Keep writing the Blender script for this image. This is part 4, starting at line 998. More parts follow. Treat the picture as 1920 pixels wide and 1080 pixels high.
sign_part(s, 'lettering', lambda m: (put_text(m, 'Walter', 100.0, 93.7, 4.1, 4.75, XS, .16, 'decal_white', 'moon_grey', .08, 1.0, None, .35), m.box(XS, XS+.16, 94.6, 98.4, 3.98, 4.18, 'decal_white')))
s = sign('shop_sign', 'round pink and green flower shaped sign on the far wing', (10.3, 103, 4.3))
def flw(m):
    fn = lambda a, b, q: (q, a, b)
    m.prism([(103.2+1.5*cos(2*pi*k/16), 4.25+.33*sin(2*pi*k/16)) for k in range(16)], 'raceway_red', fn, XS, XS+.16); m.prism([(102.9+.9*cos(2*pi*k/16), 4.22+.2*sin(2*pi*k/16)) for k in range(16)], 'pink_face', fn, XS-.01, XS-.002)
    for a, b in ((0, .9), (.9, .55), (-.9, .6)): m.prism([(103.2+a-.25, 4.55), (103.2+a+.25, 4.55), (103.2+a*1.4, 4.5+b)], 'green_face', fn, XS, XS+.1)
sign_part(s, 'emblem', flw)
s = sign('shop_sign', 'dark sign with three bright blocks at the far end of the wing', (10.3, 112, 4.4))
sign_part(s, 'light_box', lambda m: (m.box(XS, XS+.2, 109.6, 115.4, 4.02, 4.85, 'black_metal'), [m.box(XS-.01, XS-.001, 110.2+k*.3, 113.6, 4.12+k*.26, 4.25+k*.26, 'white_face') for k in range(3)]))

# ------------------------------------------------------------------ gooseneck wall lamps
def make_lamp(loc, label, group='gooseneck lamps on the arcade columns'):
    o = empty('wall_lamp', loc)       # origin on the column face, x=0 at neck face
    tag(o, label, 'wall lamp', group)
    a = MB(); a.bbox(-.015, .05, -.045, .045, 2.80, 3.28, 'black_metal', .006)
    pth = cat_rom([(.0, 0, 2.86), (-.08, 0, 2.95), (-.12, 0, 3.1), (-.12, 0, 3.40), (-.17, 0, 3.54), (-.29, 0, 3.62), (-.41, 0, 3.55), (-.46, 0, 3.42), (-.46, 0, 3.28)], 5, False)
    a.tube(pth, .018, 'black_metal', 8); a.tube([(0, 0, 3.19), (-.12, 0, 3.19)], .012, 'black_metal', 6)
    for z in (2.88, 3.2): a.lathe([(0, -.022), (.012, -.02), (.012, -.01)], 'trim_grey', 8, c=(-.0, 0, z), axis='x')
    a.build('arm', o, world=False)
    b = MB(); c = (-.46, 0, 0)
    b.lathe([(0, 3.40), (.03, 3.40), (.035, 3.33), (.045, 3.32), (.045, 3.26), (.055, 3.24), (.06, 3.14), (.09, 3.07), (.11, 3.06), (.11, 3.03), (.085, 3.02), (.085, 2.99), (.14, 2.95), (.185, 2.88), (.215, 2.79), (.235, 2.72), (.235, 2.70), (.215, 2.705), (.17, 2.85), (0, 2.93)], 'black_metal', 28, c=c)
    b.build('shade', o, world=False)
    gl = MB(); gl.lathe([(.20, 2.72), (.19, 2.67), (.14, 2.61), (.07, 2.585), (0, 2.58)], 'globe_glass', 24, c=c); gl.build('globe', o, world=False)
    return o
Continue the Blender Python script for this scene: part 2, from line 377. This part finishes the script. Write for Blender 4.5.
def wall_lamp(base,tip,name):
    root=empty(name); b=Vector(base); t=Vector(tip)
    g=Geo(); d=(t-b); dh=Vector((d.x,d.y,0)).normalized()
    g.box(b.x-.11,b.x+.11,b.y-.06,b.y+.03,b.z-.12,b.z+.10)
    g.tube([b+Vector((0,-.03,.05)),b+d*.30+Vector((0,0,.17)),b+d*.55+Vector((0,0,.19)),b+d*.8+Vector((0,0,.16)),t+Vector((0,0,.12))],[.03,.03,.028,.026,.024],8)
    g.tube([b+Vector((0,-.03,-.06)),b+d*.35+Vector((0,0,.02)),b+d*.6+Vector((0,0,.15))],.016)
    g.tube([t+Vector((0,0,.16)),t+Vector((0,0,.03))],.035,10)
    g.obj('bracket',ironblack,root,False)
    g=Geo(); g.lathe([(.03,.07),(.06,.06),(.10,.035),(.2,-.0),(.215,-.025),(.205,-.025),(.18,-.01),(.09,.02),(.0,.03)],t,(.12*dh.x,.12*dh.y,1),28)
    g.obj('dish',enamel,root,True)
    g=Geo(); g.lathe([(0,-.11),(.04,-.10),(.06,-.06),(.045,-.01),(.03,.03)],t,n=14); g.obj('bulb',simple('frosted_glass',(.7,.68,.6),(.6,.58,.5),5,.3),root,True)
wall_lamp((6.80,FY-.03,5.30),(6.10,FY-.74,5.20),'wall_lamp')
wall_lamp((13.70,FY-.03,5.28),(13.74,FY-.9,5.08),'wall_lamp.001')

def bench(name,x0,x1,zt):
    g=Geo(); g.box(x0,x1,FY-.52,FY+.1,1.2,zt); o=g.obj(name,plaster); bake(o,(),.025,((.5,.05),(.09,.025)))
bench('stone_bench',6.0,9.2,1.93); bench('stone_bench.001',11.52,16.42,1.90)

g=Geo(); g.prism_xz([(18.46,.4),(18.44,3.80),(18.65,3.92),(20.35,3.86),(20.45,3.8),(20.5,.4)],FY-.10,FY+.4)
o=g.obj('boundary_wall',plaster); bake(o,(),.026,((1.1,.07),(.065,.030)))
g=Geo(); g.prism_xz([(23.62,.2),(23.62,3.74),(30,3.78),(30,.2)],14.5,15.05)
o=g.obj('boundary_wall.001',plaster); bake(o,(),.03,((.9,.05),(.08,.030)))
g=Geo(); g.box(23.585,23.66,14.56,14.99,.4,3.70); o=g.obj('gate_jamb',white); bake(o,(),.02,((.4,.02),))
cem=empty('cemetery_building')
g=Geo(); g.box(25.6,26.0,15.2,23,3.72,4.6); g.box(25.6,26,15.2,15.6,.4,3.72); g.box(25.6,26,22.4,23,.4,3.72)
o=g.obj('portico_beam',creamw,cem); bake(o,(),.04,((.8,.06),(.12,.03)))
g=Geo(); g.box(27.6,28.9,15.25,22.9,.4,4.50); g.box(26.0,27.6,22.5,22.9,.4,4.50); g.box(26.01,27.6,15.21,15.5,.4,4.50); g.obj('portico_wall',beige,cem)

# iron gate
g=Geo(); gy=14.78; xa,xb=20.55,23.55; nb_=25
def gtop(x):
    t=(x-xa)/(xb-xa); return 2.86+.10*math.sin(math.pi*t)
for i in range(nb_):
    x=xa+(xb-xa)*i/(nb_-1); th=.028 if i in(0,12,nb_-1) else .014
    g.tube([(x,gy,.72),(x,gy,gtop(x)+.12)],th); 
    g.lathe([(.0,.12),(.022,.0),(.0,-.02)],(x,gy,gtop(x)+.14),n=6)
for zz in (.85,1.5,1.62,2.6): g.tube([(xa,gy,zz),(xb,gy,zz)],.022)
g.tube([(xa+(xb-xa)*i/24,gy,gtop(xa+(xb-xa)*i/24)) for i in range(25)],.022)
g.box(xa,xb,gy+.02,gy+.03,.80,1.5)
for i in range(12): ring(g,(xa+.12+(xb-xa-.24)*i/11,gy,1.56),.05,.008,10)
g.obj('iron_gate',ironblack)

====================

Repeat only the lines above, from the first line of the entries through the line that contains "sign_part(s, 'light_box', lambda", including both ends.

Keep writing the Blender script for this image. This is part 4, starting at line 998. More parts follow. Treat the picture as 1920 pixels wide and 1080 pixels high.
sign_part(s, 'lettering', lambda m: (put_text(m, 'Walter', 100.0, 93.7, 4.1, 4.75, XS, .16, 'decal_white', 'moon_grey', .08, 1.0, None, .35), m.box(XS, XS+.16, 94.6, 98.4, 3.98, 4.18, 'decal_white')))
s = sign('shop_sign', 'round pink and green flower shaped sign on the far wing', (10.3, 103, 4.3))
def flw(m):
    fn = lambda a, b, q: (q, a, b)
    m.prism([(103.2+1.5*cos(2*pi*k/16), 4.25+.33*sin(2*pi*k/16)) for k in range(16)], 'raceway_red', fn, XS, XS+.16); m.prism([(102.9+.9*cos(2*pi*k/16), 4.22+.2*sin(2*pi*k/16)) for k in range(16)], 'pink_face', fn, XS-.01, XS-.002)
    for a, b in ((0, .9), (.9, .55), (-.9, .6)): m.prism([(103.2+a-.25, 4.55), (103.2+a+.25, 4.55), (103.2+a*1.4, 4.5+b)], 'green_face', fn, XS, XS+.1)
sign_part(s, 'emblem', flw)
s = sign('shop_sign', 'dark sign with three bright blocks at the far end of the wing', (10.3, 112, 4.4))
sign_part(s, 'light_box', lambda m: (m.box(XS, XS+.2, 109.6, 115.4, 4.02, 4.85, 'black_metal'), [m.box(XS-.01, XS-.001, 110.2+k*.3, 113.6, 4.12+k*.26, 4.25+k*.26, 'white_face') for k in range(3)]))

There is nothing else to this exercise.